## BEGIN COLLECTED DATA

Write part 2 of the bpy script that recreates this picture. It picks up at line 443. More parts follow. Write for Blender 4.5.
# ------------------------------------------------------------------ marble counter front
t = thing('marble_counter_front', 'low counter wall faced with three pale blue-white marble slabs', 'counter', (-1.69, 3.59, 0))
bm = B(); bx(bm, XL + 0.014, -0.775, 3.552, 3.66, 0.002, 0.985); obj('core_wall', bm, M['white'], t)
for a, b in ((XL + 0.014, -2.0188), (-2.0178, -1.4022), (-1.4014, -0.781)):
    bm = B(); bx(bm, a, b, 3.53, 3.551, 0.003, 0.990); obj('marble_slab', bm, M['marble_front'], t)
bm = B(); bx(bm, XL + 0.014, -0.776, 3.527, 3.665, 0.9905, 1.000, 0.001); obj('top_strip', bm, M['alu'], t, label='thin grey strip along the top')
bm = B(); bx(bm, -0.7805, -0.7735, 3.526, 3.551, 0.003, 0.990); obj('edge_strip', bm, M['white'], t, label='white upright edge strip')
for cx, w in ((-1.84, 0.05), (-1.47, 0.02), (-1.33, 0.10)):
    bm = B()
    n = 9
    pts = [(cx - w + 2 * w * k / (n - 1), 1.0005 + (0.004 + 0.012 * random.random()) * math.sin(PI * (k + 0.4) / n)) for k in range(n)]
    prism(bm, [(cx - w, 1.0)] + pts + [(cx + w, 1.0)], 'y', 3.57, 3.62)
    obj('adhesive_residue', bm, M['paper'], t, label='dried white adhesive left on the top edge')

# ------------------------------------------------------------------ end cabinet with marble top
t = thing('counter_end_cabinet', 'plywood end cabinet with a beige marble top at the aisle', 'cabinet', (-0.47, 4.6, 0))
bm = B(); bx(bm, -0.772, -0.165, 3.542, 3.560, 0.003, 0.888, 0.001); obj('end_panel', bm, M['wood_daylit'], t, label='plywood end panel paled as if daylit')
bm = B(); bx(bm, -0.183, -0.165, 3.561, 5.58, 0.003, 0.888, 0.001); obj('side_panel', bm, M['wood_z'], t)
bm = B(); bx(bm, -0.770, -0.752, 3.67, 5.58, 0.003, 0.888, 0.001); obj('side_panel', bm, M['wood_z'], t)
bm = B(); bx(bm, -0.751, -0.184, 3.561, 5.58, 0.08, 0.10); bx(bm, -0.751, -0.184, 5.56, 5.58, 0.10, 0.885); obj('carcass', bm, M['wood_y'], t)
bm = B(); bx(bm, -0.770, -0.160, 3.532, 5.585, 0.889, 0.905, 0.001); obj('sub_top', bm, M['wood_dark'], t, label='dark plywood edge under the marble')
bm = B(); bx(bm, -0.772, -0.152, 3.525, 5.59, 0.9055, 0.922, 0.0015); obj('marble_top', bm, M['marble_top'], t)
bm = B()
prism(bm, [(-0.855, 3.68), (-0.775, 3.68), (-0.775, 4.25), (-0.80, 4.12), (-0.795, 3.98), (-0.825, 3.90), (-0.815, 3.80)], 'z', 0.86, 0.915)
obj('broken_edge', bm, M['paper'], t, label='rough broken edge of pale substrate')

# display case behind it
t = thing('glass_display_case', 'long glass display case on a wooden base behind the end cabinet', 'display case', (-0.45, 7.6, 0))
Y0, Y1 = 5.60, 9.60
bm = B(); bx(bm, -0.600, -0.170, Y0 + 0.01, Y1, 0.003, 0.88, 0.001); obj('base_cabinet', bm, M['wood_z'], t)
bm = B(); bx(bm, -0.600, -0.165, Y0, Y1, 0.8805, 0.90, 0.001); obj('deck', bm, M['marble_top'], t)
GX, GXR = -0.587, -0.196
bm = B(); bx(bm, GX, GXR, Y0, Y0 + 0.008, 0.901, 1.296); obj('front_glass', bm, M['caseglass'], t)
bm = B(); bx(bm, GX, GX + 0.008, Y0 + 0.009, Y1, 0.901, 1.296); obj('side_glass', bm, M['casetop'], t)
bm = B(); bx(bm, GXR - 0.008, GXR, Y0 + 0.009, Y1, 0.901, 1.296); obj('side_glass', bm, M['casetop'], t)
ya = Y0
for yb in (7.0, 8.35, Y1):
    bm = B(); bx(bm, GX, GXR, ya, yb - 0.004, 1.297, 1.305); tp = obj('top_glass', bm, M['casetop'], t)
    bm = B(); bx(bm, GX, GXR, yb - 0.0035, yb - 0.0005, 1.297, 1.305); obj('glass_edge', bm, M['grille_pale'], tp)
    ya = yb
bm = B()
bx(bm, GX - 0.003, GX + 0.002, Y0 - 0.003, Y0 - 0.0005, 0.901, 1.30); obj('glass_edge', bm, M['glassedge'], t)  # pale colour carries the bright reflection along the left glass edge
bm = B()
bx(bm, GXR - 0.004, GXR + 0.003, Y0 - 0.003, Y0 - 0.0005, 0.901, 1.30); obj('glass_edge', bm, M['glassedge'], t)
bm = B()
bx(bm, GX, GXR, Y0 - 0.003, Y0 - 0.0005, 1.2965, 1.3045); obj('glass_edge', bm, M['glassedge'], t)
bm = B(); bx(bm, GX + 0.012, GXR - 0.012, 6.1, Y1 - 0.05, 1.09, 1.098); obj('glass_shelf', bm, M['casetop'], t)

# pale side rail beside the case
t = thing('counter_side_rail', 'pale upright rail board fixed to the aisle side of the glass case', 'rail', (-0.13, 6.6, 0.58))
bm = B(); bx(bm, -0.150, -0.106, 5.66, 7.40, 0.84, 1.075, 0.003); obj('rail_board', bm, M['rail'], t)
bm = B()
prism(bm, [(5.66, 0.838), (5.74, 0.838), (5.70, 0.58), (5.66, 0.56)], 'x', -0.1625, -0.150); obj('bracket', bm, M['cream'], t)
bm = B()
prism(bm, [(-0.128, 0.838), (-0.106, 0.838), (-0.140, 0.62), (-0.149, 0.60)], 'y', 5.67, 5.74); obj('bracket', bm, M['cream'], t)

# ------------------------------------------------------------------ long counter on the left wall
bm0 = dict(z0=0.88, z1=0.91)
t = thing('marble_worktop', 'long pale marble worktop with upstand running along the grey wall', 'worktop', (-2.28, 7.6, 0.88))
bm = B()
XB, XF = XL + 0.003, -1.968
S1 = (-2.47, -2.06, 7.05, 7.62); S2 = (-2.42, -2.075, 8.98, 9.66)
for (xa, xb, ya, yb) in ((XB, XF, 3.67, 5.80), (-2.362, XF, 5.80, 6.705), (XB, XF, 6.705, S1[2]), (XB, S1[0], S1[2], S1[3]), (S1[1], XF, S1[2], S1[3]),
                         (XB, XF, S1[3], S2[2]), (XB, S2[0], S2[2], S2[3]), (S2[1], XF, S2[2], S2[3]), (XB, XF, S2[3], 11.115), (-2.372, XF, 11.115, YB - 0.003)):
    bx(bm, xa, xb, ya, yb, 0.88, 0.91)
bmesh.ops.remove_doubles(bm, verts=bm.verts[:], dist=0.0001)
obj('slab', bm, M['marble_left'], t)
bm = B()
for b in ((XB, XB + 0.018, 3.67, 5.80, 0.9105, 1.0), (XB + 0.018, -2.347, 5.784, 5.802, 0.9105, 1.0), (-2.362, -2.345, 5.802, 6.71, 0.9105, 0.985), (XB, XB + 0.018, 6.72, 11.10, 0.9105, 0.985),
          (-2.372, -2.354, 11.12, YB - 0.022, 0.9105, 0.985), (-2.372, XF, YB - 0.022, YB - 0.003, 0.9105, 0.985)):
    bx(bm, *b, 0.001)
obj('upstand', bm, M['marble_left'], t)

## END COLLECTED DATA

__WHAT THE TASK ASKS__
Each line of the listing should be copied exactly.

__CORRECT RESULT__
Write part 2 of the bpy script that recreates this picture. It picks up at line 443. More parts follow. Write for Blender 4.5.
# ------------------------------------------------------------------ marble counter front
t = thing('marble_counter_front', 'low counter wall faced with three pale blue-white marble slabs', 'counter', (-1.69, 3.59, 0))
bm = B(); bx(bm, XL + 0.014, -0.775, 3.552, 3.66, 0.002, 0.985); obj('core_wall', bm, M['white'], t)
for a, b in ((XL + 0.014, -2.0188), (-2.0178, -1.4022), (-1.4014, -0.781)):
    bm = B(); bx(bm, a, b, 3.53, 3.551, 0.003, 0.990); obj('marble_slab', bm, M['marble_front'], t)
bm = B(); bx(bm, XL + 0.014, -0.776, 3.527, 3.665, 0.9905, 1.000, 0.001); obj('top_strip', bm, M['alu'], t, label='thin grey strip along the top')
bm = B(); bx(bm, -0.7805, -0.7735, 3.526, 3.551, 0.003, 0.990); obj('edge_strip', bm, M['white'], t, label='white upright edge strip')
for cx, w in ((-1.84, 0.05), (-1.47, 0.02), (-1.33, 0.10)):
    bm = B()
    n = 9
    pts = [(cx - w + 2 * w * k / (n - 1), 1.0005 + (0.004 + 0.012 * random.random()) * math.sin(PI * (k + 0.4) / n)) for k in range(n)]
    prism(bm, [(cx - w, 1.0)] + pts + [(cx + w, 1.0)], 'y', 3.57, 3.62)
    obj('adhesive_residue', bm, M['paper'], t, label='dried white adhesive left on the top edge')

# ------------------------------------------------------------------ end cabinet with marble top
t = thing('counter_end_cabinet', 'plywood end cabinet with a beige marble top at the aisle', 'cabinet', (-0.47, 4.6, 0))
bm = B(); bx(bm, -0.772, -0.165, 3.542, 3.560, 0.003, 0.888, 0.001); obj('end_panel', bm, M['wood_daylit'], t, label='plywood end panel paled as if daylit')
bm = B(); bx(bm, -0.183, -0.165, 3.561, 5.58, 0.003, 0.888, 0.001); obj('side_panel', bm, M['wood_z'], t)
bm = B(); bx(bm, -0.770, -0.752, 3.67, 5.58, 0.003, 0.888, 0.001); obj('side_panel', bm, M['wood_z'], t)
bm = B(); bx(bm, -0.751, -0.184, 3.561, 5.58, 0.08, 0.10); bx(bm, -0.751, -0.184, 5.56, 5.58, 0.10, 0.885); obj('carcass', bm, M['wood_y'], t)
bm = B(); bx(bm, -0.770, -0.160, 3.532, 5.585, 0.889, 0.905, 0.001); obj('sub_top', bm, M['wood_dark'], t, label='dark plywood edge under the marble')
bm = B(); bx(bm, -0.772, -0.152, 3.525, 5.59, 0.9055, 0.922, 0.0015); obj('marble_top', bm, M['marble_top'], t)
bm = B()
prism(bm, [(-0.855, 3.68), (-0.775, 3.68), (-0.775, 4.25), (-0.80, 4.12), (-0.795, 3.98), (-0.825, 3.90), (-0.815, 3.80)], 'z', 0.86, 0.915)
obj('broken_edge', bm, M['paper'], t, label='rough broken edge of pale substrate')

# display case behind it
t = thing('glass_display_case', 'long glass display case on a wooden base behind the end cabinet', 'display case', (-0.45, 7.6, 0))
Y0, Y1 = 5.60, 9.60
bm = B(); bx(bm, -0.600, -0.170, Y0 + 0.01, Y1, 0.003, 0.88, 0.001); obj('base_cabinet', bm, M['wood_z'], t)
bm = B(); bx(bm, -0.600, -0.165, Y0, Y1, 0.8805, 0.90, 0.001); obj('deck', bm, M['marble_top'], t)
GX, GXR = -0.587, -0.196
bm = B(); bx(bm, GX, GXR, Y0, Y0 + 0.008, 0.901, 1.296); obj('front_glass', bm, M['caseglass'], t)
bm = B(); bx(bm, GX, GX + 0.008, Y0 + 0.009, Y1, 0.901, 1.296); obj('side_glass', bm, M['casetop'], t)
bm = B(); bx(bm, GXR - 0.008, GXR, Y0 + 0.009, Y1, 0.901, 1.296); obj('side_glass', bm, M['casetop'], t)
ya = Y0
for yb in (7.0, 8.35, Y1):
    bm = B(); bx(bm, GX, GXR, ya, yb - 0.004, 1.297, 1.305); tp = obj('top_glass', bm, M['casetop'], t)
    bm = B(); bx(bm, GX, GXR, yb - 0.0035, yb - 0.0005, 1.297, 1.305); obj('glass_edge', bm, M['grille_pale'], tp)
    ya = yb
bm = B()
bx(bm, GX - 0.003, GX + 0.002, Y0 - 0.003, Y0 - 0.0005, 0.901, 1.30); obj('glass_edge', bm, M['glassedge'], t)  # pale colour carries the bright reflection along the left glass edge
bm = B()
bx(bm, GXR - 0.004, GXR + 0.003, Y0 - 0.003, Y0 - 0.0005, 0.901, 1.30); obj('glass_edge', bm, M['glassedge'], t)
bm = B()
bx(bm, GX, GXR, Y0 - 0.003, Y0 - 0.0005, 1.2965, 1.3045); obj('glass_edge', bm, M['glassedge'], t)
bm = B(); bx(bm, GX + 0.012, GXR - 0.012, 6.1, Y1 - 0.05, 1.09, 1.098); obj('glass_shelf', bm, M['casetop'], t)

# pale side rail beside the case
t = thing('counter_side_rail', 'pale upright rail board fixed to the aisle side of the glass case', 'rail', (-0.13, 6.6, 0.58))
bm = B(); bx(bm, -0.150, -0.106, 5.66, 7.40, 0.84, 1.075, 0.003); obj('rail_board', bm, M['rail'], t)
bm = B()
prism(bm, [(5.66, 0.838), (5.74, 0.838), (5.70, 0.58), (5.66, 0.56)], 'x', -0.1625, -0.150); obj('bracket', bm, M['cream'], t)
bm = B()
prism(bm, [(-0.128, 0.838), (-0.106, 0.838), (-0.140, 0.62), (-0.149, 0.60)], 'y', 5.67, 5.74); obj('bracket', bm, M['cream'], t)

# ------------------------------------------------------------------ long counter on the left wall
bm0 = dict(z0=0.88, z1=0.91)
t = thing('marble_worktop', 'long pale marble worktop with upstand running along the grey wall', 'worktop', (-2.28, 7.6, 0.88))
bm = B()
XB, XF = XL + 0.003, -1.968
S1 = (-2.47, -2.06, 7.05, 7.62); S2 = (-2.42, -2.075, 8.98, 9.66)
for (xa, xb, ya, yb) in ((XB, XF, 3.67, 5.80), (-2.362, XF, 5.80, 6.705), (XB, XF, 6.705, S1[2]), (XB, S1[0], S1[2], S1[3]), (S1[1], XF, S1[2], S1[3]),
                         (XB, XF, S1[3], S2[2]), (XB, S2[0], S2[2], S2[3]), (S2[1], XF, S2[2], S2[3]), (XB, XF, S2[3], 11.115), (-2.372, XF, 11.115, YB - 0.003)):
    bx(bm, xa, xb, ya, yb, 0.88, 0.91)
bmesh.ops.remove_doubles(bm, verts=bm.verts[:], dist=0.0001)
obj('slab', bm, M['marble_left'], t)
bm = B()
for b in ((XB, XB + 0.018, 3.67, 5.80, 0.9105, 1.0), (XB + 0.018, -2.347, 5.784, 5.802, 0.9105, 1.0), (-2.362, -2.345, 5.802, 6.71, 0.9105, 0.985), (XB, XB + 0.018, 6.72, 11.10, 0.9105, 0.985),
          (-2.372, -2.354, 11.12, YB - 0.022, 0.9105, 0.985), (-2.372, XF, YB - 0.022, YB - 0.003, 0.9105, 0.985)):
    bx(bm, *b, 0.001)
obj('upstand', bm, M['marble_left'], t)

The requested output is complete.